Whichever option you use, you can check a provider's registration status on the NDIS Commission's provider register.
Source: www.ndiscommission.gov.au
Mixing options and changing your mind
You are not locked into one approach. A plan can use the same option throughout, or combine them across budget categories. A common example is self-managing one category for flexibility while another category is NDIA-managed or plan-managed, which can also be useful where the NDIA is comfortable with you self-managing lower-risk supports but not higher-risk ones.
You can ask the NDIA to change how your plan is managed at any time, you do not have to wait for a scheduled review. You can contact the NDIA on 1800 800 110 to request the change.
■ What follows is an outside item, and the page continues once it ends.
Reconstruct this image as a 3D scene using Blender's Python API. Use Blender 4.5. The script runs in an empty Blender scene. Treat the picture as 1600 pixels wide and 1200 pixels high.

Be aware of timing. A change may take effect at your next plan reassessment, although in some circumstances the NDIA can action it sooner. If you are moving to or from plan management, the relevant funding for the plan manager also needs to be added or removed, which is part of the same process.
If you are unsure which option fits, you can start with one (many participants begin plan-managed for the balance of choice and low admin) and move to another as your confidence and circumstances change.